Dataset –
>>>>

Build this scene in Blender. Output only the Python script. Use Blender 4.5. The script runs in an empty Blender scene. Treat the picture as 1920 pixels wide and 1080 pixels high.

<<<<
>>>>

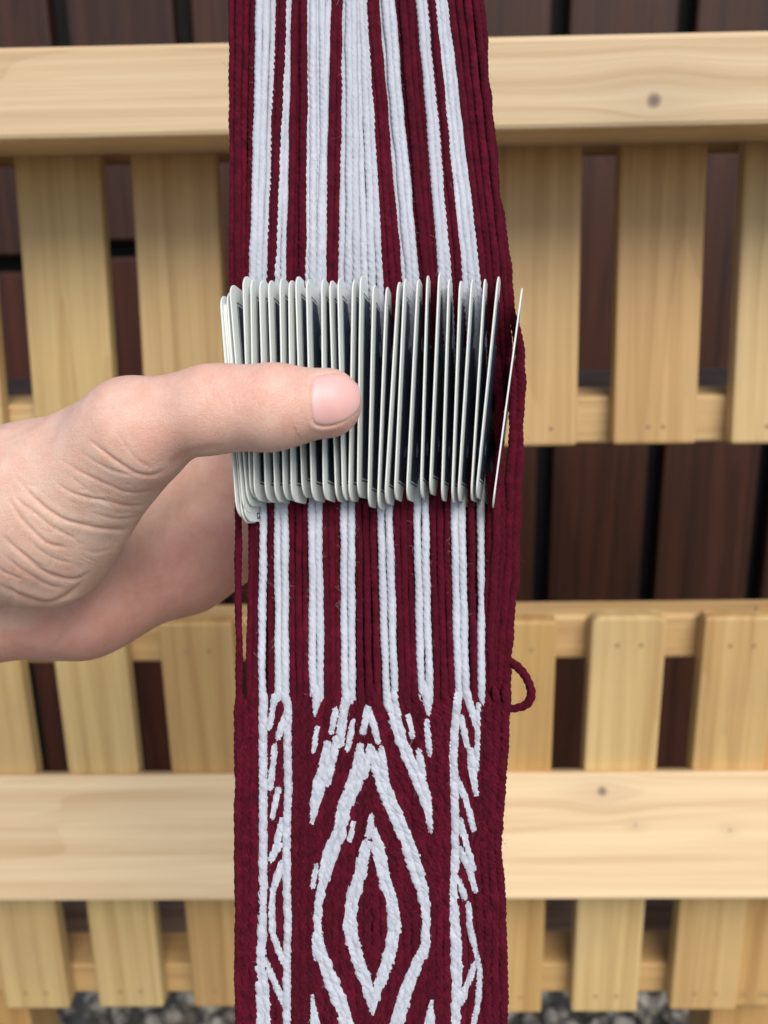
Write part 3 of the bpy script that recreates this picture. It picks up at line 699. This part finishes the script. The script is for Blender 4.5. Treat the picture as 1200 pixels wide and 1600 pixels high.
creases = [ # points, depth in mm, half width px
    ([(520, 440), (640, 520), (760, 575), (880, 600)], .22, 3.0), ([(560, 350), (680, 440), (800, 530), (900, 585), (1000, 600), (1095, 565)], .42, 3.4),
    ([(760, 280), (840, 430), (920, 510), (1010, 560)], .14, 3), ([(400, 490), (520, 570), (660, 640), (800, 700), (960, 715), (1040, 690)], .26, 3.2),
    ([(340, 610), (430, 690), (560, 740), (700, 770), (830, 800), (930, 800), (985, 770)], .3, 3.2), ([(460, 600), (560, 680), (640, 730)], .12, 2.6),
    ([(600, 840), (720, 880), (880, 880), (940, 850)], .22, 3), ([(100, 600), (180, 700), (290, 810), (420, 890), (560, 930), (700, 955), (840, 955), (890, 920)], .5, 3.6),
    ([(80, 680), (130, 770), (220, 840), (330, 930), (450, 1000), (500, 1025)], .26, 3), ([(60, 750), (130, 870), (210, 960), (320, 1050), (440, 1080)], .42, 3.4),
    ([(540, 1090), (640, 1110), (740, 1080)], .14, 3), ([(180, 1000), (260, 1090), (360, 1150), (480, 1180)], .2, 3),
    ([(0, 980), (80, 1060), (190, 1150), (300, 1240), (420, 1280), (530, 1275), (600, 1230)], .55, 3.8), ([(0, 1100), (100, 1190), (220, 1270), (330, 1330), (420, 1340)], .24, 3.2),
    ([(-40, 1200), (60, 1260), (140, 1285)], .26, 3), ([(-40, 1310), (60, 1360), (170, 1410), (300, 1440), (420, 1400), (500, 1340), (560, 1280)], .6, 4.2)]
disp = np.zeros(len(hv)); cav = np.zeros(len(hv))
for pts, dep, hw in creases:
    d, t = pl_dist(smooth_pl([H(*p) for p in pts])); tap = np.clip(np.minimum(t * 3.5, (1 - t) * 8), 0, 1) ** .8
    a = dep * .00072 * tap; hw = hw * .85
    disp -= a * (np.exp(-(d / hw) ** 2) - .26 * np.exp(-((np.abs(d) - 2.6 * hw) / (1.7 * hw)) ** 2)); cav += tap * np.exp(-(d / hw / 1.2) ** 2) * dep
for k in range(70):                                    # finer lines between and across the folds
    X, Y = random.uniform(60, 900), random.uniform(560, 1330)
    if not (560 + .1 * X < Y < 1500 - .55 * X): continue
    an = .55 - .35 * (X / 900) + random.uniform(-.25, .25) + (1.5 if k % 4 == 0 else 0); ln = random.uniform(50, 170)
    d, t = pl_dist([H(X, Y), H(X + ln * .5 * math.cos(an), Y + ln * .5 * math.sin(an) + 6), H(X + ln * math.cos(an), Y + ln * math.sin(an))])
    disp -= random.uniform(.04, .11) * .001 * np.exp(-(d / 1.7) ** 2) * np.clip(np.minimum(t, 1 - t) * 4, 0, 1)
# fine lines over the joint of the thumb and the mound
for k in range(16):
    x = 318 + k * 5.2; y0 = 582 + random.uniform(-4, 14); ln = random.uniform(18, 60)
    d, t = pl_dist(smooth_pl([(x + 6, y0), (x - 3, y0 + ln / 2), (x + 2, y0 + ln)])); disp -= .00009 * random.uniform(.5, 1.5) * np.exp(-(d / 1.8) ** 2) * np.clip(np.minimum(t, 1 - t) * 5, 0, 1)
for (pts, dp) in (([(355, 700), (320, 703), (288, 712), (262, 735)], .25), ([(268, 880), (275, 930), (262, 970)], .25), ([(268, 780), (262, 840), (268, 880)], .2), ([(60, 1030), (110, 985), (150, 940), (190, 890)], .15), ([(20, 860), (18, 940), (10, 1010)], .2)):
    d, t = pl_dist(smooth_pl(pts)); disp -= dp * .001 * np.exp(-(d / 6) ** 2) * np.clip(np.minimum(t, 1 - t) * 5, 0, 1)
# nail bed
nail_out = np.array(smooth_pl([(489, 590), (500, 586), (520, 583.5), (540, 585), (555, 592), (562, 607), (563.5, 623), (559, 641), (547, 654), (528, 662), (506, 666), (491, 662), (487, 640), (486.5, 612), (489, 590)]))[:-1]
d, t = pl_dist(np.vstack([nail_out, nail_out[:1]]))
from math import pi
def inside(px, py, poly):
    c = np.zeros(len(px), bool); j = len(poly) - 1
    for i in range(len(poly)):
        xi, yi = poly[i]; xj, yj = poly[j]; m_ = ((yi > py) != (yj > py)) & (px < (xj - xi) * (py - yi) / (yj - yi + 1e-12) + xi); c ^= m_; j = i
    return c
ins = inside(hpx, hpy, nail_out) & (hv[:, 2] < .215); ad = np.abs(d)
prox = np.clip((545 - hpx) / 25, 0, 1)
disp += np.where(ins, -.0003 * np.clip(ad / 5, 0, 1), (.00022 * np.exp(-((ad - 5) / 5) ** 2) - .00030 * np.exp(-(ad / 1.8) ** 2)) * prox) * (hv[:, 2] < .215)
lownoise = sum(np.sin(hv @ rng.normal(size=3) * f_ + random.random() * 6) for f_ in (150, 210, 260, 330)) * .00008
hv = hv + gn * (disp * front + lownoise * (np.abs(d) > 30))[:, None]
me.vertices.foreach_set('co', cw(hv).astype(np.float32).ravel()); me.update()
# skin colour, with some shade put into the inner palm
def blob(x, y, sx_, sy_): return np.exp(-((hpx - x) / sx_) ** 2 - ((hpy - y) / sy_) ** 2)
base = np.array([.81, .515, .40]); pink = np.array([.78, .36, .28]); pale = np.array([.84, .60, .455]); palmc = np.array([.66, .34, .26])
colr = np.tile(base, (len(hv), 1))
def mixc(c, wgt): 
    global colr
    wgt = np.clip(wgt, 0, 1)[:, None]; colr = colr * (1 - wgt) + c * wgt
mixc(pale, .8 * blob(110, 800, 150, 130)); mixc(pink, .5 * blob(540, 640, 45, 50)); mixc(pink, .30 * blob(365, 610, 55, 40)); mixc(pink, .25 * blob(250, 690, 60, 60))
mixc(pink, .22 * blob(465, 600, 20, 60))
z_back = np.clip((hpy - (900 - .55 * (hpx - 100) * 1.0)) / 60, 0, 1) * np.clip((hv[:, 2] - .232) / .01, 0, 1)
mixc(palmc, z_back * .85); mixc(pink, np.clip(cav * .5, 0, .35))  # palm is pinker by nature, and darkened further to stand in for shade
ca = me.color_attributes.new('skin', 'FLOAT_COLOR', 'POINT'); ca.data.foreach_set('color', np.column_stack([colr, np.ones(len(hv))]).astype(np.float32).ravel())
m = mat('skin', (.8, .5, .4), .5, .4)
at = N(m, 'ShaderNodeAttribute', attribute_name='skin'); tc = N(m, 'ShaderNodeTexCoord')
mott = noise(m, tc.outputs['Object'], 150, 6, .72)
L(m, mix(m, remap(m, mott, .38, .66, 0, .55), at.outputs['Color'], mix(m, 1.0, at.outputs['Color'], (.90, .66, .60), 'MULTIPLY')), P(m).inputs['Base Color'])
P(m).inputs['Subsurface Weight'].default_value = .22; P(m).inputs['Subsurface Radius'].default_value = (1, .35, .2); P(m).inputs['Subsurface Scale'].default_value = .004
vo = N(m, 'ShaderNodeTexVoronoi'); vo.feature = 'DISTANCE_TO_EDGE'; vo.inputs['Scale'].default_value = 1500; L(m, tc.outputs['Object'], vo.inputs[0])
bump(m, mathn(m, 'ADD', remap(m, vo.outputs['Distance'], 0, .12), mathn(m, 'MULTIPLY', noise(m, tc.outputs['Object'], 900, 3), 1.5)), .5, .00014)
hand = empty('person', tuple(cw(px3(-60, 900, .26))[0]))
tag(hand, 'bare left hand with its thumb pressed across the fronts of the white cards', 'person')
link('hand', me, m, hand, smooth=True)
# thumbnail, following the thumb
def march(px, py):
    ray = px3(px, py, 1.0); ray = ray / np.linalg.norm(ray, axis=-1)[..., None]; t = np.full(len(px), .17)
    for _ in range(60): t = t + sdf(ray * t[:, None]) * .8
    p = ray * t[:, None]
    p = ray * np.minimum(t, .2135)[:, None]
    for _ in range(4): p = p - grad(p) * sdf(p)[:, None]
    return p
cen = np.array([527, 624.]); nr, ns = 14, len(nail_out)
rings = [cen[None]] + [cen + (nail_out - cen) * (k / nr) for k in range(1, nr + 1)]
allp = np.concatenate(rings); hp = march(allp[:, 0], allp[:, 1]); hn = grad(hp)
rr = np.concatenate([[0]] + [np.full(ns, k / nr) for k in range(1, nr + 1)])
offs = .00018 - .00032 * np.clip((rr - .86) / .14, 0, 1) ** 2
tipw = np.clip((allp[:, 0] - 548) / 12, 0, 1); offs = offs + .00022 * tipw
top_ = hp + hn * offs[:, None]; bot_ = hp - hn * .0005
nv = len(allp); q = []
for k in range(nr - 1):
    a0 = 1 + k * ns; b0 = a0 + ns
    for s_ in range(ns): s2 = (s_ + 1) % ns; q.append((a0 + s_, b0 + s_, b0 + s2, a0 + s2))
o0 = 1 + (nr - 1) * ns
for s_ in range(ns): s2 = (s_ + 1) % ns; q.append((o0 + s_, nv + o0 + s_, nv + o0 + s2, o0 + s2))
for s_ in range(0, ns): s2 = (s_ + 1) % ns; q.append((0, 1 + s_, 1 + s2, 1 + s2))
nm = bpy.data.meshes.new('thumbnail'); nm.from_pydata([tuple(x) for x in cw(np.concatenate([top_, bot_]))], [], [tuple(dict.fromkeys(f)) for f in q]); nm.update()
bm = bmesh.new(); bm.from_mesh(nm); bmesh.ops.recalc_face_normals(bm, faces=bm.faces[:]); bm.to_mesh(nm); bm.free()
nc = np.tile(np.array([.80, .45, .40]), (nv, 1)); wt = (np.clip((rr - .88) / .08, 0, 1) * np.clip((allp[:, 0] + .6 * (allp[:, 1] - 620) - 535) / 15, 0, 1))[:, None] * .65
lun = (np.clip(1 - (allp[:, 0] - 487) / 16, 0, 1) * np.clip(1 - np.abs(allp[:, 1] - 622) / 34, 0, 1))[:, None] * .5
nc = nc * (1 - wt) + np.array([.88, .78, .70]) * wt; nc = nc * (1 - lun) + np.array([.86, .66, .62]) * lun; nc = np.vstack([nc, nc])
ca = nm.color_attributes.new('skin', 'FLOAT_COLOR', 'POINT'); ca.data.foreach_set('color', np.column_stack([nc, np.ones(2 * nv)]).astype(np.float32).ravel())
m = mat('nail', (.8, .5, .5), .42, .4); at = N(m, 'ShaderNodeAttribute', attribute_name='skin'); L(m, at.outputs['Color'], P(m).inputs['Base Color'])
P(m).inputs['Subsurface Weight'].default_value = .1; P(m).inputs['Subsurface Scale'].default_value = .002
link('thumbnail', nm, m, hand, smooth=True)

<<<<
>>>>

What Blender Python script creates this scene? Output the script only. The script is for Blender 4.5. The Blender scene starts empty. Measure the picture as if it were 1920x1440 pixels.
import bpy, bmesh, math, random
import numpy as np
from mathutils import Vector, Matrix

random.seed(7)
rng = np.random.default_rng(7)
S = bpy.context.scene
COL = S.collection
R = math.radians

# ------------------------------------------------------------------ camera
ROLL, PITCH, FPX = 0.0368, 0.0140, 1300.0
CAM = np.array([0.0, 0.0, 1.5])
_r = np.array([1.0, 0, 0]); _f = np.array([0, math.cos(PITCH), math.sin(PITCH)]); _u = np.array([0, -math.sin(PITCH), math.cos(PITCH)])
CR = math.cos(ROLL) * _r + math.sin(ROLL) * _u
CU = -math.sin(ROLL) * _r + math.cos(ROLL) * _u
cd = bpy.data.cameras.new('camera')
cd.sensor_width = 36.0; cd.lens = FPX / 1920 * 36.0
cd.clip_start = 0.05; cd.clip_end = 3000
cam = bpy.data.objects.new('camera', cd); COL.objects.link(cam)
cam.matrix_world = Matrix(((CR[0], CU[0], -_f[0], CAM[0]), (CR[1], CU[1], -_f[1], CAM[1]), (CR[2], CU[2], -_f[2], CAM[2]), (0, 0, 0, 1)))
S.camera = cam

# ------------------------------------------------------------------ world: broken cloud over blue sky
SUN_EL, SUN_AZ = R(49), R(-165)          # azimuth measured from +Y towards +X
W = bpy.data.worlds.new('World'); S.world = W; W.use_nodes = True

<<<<

Your objective – Transcribe exactly, and only, the lines beginning at the line containing "mixc(palmc, z_back *" and ending at the line containing "mott = noise(m, tc.outputs['Object'], 150, 6, .72)", both inclusive.

Problem solution –
mixc(palmc, z_back * .85); mixc(pink, np.clip(cav * .5, 0, .35))  # palm is pinker by nature, and darkened further to stand in for shade
ca = me.color_attributes.new('skin', 'FLOAT_COLOR', 'POINT'); ca.data.foreach_set('color', np.column_stack([colr, np.ones(len(hv))]).astype(np.float32).ravel())
m = mat('skin', (.8, .5, .4), .5, .4)
at = N(m, 'ShaderNodeAttribute', attribute_name='skin'); tc = N(m, 'ShaderNodeTexCoord')
mott = noise(m, tc.outputs['Object'], 150, 6, .72)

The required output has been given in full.